Las leyes que protegían al Amazonas y a las etnias indígenas las borró, entregándole la selva a los depredadores y despreciando la vida de miles de indígenas amazónicos, a las que no solo abandonó sino que, con su política de arrasar con la selva, intentó en muchos casos exterminar.
Bolsonaro deja un país desprestigiado en el escenario mundial, una economía que encontró boyante ahora está raquítica. Entrega además un país con un mayor número de pobres e indigentes que cuando arribó al poder, y una sociedad completamente fragmentada, con grandes heridas por todos sus flancos.

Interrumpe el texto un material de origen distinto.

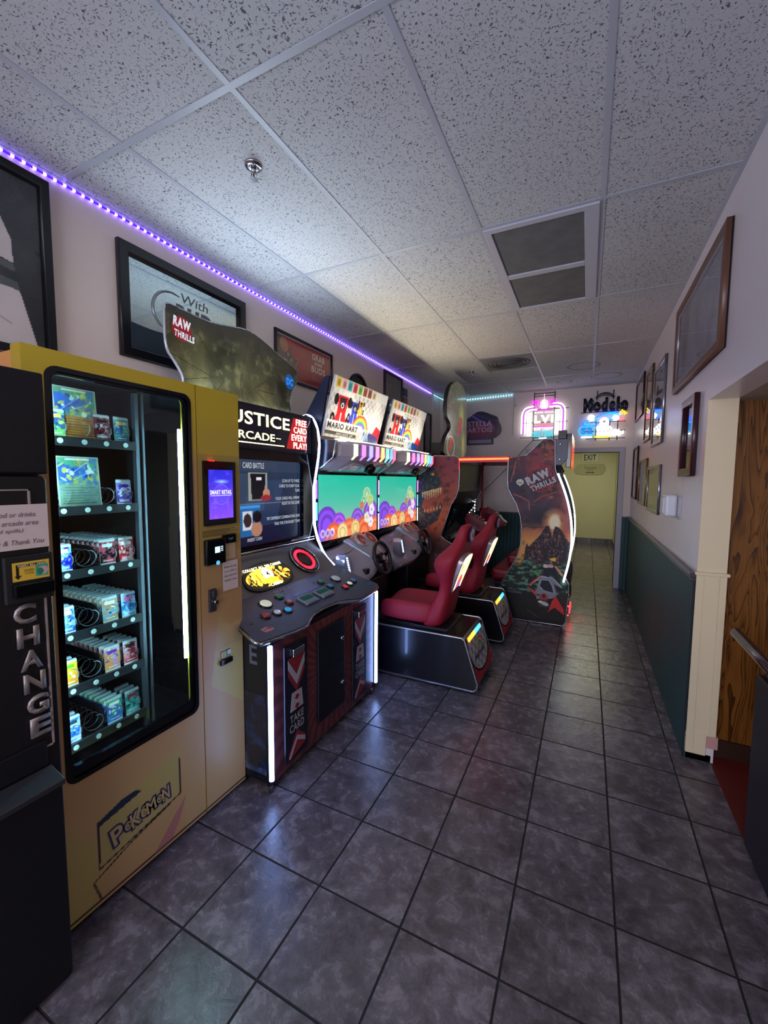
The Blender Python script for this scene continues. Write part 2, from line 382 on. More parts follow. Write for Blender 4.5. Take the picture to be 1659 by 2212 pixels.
def ceil_mat():
    t = NT('acoustic_ceiling_tile', .85)
    cx, cy = -1.815, 1.1876
    u = t.M('FLOOR', t.M('DIVIDE', t.M('SUBTRACT', t.x, cx), .6096)); v = t.M('FLOOR', t.M('DIVIDE', t.M('SUBTRACT', t.y, cy), 1.2325))
    idn = t.wn(t.vec(u, v))
    ang = t.M('MULTIPLY', idn, .9)
    sw = t.noise(t.vec(t.x, t.y, idn), 26, 2)
    a = t.M('ADD', ang, t.M('MULTIPLY', t.M('SUBTRACT', sw, .5), 9))
    wx = t.M('ADD', t.x, t.M('MULTIPLY', t.noise(t.vec(t.x, t.y, 3), 60, 1), .02)); wy = t.M('ADD', t.y, t.M('MULTIPLY', t.noise(t.vec(t.y, t.x, 9), 60, 1), .02))
    n1 = t.noise(t.vec(t.M('MULTIPLY', wx, 1), t.M('MULTIPLY', wy, .42), idn), 185, 1.5, .5)
    n2 = t.noise(t.vec(t.M('MULTIPLY', wx, .42), t.M('MULTIPLY', wy, 1), idn), 185, 1.5, .5)
    sel = t.M('GREATER_THAN', t.noise(t.vec(t.x, t.y, 5), 42, 1), .5)
    nn = t.M('ADD', t.M('MULTIPLY', n1, sel), t.M('MULTIPLY', n2, t.M('SUBTRACT', 1, sel)))
    th = t.M('ADD', .605, t.M('MULTIPLY', idn, .02))
    mk = t.M('MULTIPLY', t.M('SUBTRACT', nn, th), 40); mkc = t.M('MINIMUM', t.M('MAXIMUM', mk, 0), 1)
    big = t.noise(t.P, 1.1, 3)
    base = t.mix(big, '#b0b0b4', '#c2c2c6')
    # water-stain rings near the far end
    c = base
    for (sx_, sy_, r0, r1) in ((-.10, 5.72, .17, .20), (.17, 6.36, .17, .20), (-.35, 6.5, .09, .12)):
        dd = t.M('SQRT', t.M('ADD', t.M('POWER', t.M('SUBTRACT', t.x, sx_), 2), t.M('POWER', t.M('SUBTRACT', t.y, sy_), 2)))
        dd = t.M('ADD', dd, t.M('MULTIPLY', t.noise(t.P, 9, 2), .03)); k = t.M('MULTIPLY', t.M('GREATER_THAN', dd, r0), t.M('LESS_THAN', dd, r1))
        c = t.mix(t.M('MULTIPLY', k, .55), c, '#6d5f66')
    t.col(t.mix(mkc, c, '#56565c')); t.bump(t.M('SUBTRACT', t.M('MULTIPLY', t.noise(t.P, 220, 2), .25), mkc), .6, .003); return t.m
CEILM = ceil_mat()
def wall_mat(name, a, b_, rough=.42):
    t = NT(name, rough); n = t.noise(t.P, 2.2, 4); t.col(t.mix(n, a, b_)); t.bump(t.noise(t.P, 160, 3), .12, .002); return t.m
WALLM = wall_mat('cream_wall_paint', '#d8c8be', '#e0d2c8', .5)
WALLR = wall_mat('satin_white_wall_paint', '#cdc6cc', '#d8d0d6', .3)
CREAM = wall_mat('cream_trim_paint', '#cfc0a0', '#d8caac', .45)
HALLW = wall_mat('pale_yellow_wall_paint', '#bfbc98', '#c9c6a2', .6)
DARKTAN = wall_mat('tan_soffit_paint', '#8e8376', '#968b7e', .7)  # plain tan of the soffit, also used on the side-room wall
def bead_mat():
    t = NT('green_beadboard', .6); fr = t.M('FRACT', t.M('DIVIDE', t.M('ADD', t.x, t.y), .058)); g = t.M('LESS_THAN', t.M('ABSOLUTE', t.M('SUBTRACT', fr, .5)), .09)
    n = t.noise(t.P, 3, 4); c = t.mix(n, '#164046', '#205254'); t.col(t.mix(g, c, '#081a1e')); t.bump(t.M('SUBTRACT', 1, g), .8, .004); return t.m
BEAD = bead_mat()
def oak_mat():
    t = NT('varnished_oak', .3)
    pv = t.vec(t.M('MULTIPLY', t.x, 9), t.M('MULTIPLY', t.y, 9), t.M('MULTIPLY', t.z, 1.1))
    ds = t.noise(pv, .9, 3, .5, .8); rg = t.M('FRACT', t.M('MULTIPLY', ds, 11)); fine = t.noise(t.vec(t.M('MULTIPLY', t.x, 60), t.M('MULTIPLY', t.y, 60), t.M('MULTIPLY', t.z, 2)), 3, 5)
    f = t.M('ADD', t.M('MULTIPLY', t.M('POWER', rg, 3), .55), t.M('MULTIPLY', fine, .5)); t.col(t.ramp(f, [(.15, '#7a4f20'), (.42, '#633c13'), (.7, '#3e2209'), (.95, '#271304')])); return t.m
OAK = oak_mat()
REDF = mat('red_floor', '#5e0e0c', .6, var=(6, '#4c0a0a'))
CHAIR = mat('chair_rail_paint', '#3a3440', .35)
def struct(name, mb, m_, parent=None, bevel=0):
    o = mb.build(name, m_, parent, bevel=bevel); o['kind'] = 'structure'; return o
# floor and ceiling
struct('floor', MB().box(-2.5, .69, -3.1, 12.1, -.08, 0), FLOORM)
struct('floor_side_room', MB().box(.69, 3.2, -3.1, 3.1, -.08, 0), REDF)
struct('ceiling', MB().box(-2.4, XR+.14, -3.1, YF+.1, H, H+.06), CEILM)
tb = MB(); bw = .012
for k in range(-1, 4):
    x = -1.815+.6096*k
    tb.box(x-bw, x+bw, -3.0, YF, H-.003, H+.004)
for k in range(-4, 5):
    y = 1.1876+1.2325*k
    if y < YF: tb.box(XL, XR, y-bw, y+bw, H-.0035, H+.004)
tb.box(-1.205, -.596, 5.49, 5.514, H-.0035, H+.004); tb.box(XL, XL+.02, -3, YF, H-.004, H); tb.box(XR-.02, XR, -3, YF, H-.004, H)
TBAR = mat('ceiling_grid_bar', '#aeb0ba', .4, var=(3, '#a0a3ae'))
struct('trim_1', tb, TBAR)
# walls
struct('wall_left', MB().box(XL-.1, XL, -3.1, YF+.1, 0, H), WALLM)
w_ = MB().box(XL, -.83, YF, YF+.12, 0, H).box(.40, XR+.3, YF, YF+.12, 0, H).box(-.83, .40, YF, YF+.12, 2.02, H)
struct('wall_far', w_, WALLM)
struct('wall_right', MB().box(XR, XR+.13, 2.83, YF+.1, 0, H).box(XR, XR+.13, -3.1, 2.83, 2.035, H), WALLR)
struct('trim_2', MB().box(XR-.002, .703, 2.822, 2.832, 1.09, 2.036), CREAM)
pm = MB().box(XR-.006, .703, 2.812, 2.83, .16, 1.085).box(XR-.012, .715, 2.806, 2.83, 1.075, 1.093).box(XR-.006, XR+.03, 2.806, 2.83, .045, 1.075).box(XR+.03, .66, 2.806, 2.826, .045, .17).box(.672, .703, 2.806, 2.83, .17, 1.075)
struct('trim_3', pm, CREAM, bevel=.002)
struct('trim_4', MB().box(XR+.09, .715, 2.815, 2.93, .09, .16).box(XR, .69, 2.83, 2.93, 0, .04), mat('bare_plaster', '#b78c86', .8))
struct('trim_5', MB().box(.70, 3.2, 2.93, 3.1, 0, 2.035), OAK)                          # oak panelling of the side room
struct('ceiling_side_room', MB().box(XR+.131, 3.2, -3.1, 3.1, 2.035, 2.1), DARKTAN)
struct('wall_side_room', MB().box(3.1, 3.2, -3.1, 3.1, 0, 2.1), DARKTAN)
struct('wall_behind', MB().box(-2.4, 3.2, -3.2, -3.1, 0, H+.06), WALLM)
struct('baseboard_side_room', MB().box(.71, 3.1, 2.915, 2.93, 0, .10), mat('dark_stained_baseboard', '#2a1208', .5))
# green wainscot with dark rail
struct('trim_10', MB().box(XR-.014, XR, 2.83, YF, 0, 1.055), BEAD)
struct('trim_6', MB().box(XR-.034, XR, 2.815, YF, 1.055, 1.08).box(XR-.024, XR, 2.82, YF, 1.035, 1.057), CHAIR, bevel=.005)
struct('trim_11', MB().box(XL, -.95, YF-.014, YF, 0, 1.055).box(.475, XR-.014, YF-.014, YF, 0, 1.055), BEAD)
struct('trim_7', MB().box(XL, -.95, YF-.03, YF, 1.055, 1.078).box(.475, XR, YF-.03, YF, 1.055, 1.075), CHAIR, bevel=.004)
struct('trim_8', MB().box(XL, XL+.07, YF-.16, YF, 0, H).box(XL, XL+.02, 6.42, 6.46, 1, H), WALLM)
# far doorway: cased opening, hall behind
DF = mat('door_casing_paint', '#a9a4ac', .4)
struct('door_1', MB().box(.40, .475, YF-.02, YF+.14, 0, 2.09).box(-.90, -.83, YF-.02, YF+.14, 0, 2.09).box(-.90, .475, YF-.022, YF+.14, 2.02, 2.09), DF, bevel=.004)
struct('wall_hall_back', MB().box(-2.4, .9, 11.8, 11.9, 0, 2.7), HALLW)
struct('wall_hall_right', MB().box(.62, .75, YF+.12, 11.9, 0, 2.7), HALLW)
struct('wall_hall_left', MB().box(-1.7, -1.6, YF+.12, 11.9, 0, 2.7), HALLW)
struct('ceiling_hall', MB().box(-1.7, .75, YF+.12, 11.9, 2.62, 2.7), HALLW)
struct('baseboard_hall', MB().box(-1.6, .62, 11.785, 11.8, 0, .14).box(.605, .62, YF+.14, 11.8, 0, .13), FLOORM)
struct('trim_9', MB().box(.585, .62, 8.1, 8.2, 0, 2.12).box(.585, .62, 9.1, 9.2, 0, 2.12).box(.585, .62, 8.1, 9.2, 2.04, 2.12), mat('hall_casing', '#d8d6a8', .4))
# ================================================================== CHANGE MACHINE (black, lower left)
CX = -1.40
cm = thing('change_machine', 'tall black change machine with CHANGE in metal letters down its front', 'machine', (-1.75, .32, 0))
F = FX(CX)
b = MB().box(-2.1, CX-.045, -.04, .655, 0, 1.885).box(CX-.045, CX, -.04, .655, 1.60, 1.885)
b.build('cabinet', BLKMET, cm, bevel=.006)
shape('door', FX(CX-.045), [rrect(-.035, .650, .02, 1.595, .015)], .04, BLKMET, cm, bevel=.004, nofs=.04)
b = MB()
for (u0, u1, v0, v1) in ((.46, .470, 1.555, 1.562),): pass
ln = [(.02, 1.556), (.605, 1.556), (.605, 1.40)]
def inlay(path, wd=.004): 
    q = MB()
    for (a, b0), (c, d) in zip(path, path[1:]):
        q.fbox(F, min(a, c)-wd/2, max(a, c)+wd/2, min(b0, d)-wd/2, max(b0, d)+wd/2, -.005, .0012)
    return q
inlay(ln).build('pinstripe', mat('tan_line', '#8d7f7d', .5), cm)
inlay([(.615, 1.30), (.615, 1.275)]).build('pinstripe', MATS['tan_line'], cm)
inlay([(.617, 1.255), (.630, 1.255), (.630, .80), (.60, .80)][1:]).build('pinstripe', MATS['tan_line'], cm)
# bill acceptor with sticker
MB().fbox(F, .535, .648, 1.245, 1.375, -.004, .012).build('bill_acceptor', BLKM, cm, bevel=.003)
acc = MB().fbox(F, .548, .642, 1.262, 1.300, .010, .03).build('bill_slot', BLKG, cm, bevel=.004)
cv = Cv(.086, .052, .0018, '#d9b23e').rect(.010, .076, .038, .046, '#14110c').rect(.008, .016, .012, .046, '#14110c').poly([(.003, .016), (.012, .004), (.021, .016)], '#14110c').rect(.052, .083, .006, .040, '#3f9e83').ell(.070, .022, .013, .012, '#caa1a0').ell(.064, .020, .008, .010, '#1f7a63')
st = cv.build('instruction_sticker', F.at(.551, 1.306, .0135), PRINT, cm)
text('lettering', 'INSERT BILL HERE', F.at(.563, 1.3455, .0145), mat('ink_cream', '#e9e0c0', .6), cm, w=.062, h=.0055, off=.012)
text('lettering', 'ACCEPTS\n1 5 10 20', F.at(.577, 1.323, .0145), mat('ink_black', '#15120e', .6), cm, w=.022, h=.014, off=.01)
# CHANGE letters stacked
LM = mat('brushed_letter_metal', '#8f8583', .42, .55)
for i, ch in enumerate('CHANGE'):
    top = 1.238-i*.0675
    o = text('letter', ch, F.at(.552+.0045*i, top-.056, .001), LM, cm, w=.052, h=.056, off=.035, n=.004)
    o.modifiers.new('s', 'SOLIDIFY').thickness = .006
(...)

A Brasil le costará reponerse, pero desde ayer ya comenzó su gran labor de reconstrucción social. Que los brasileños, así sea con un estrecho margen, hayan mandado a este déspota a su casa, es un claro indicio de que los pueblos pueden levantarse pese a que hayan sido derribados con encarnizamiento.
Desde esta silla, el impresentable que despreció a su gente, a sus compatriotas, debe observar con mucho dolor cómo su obra de destrucción masiva social va a derrumbarse gracias al buen gobierno de uno de los políticos más grandes de Brasil que, por fortuna, ha vuelto para quedarse: Ignacio Lula da Silva.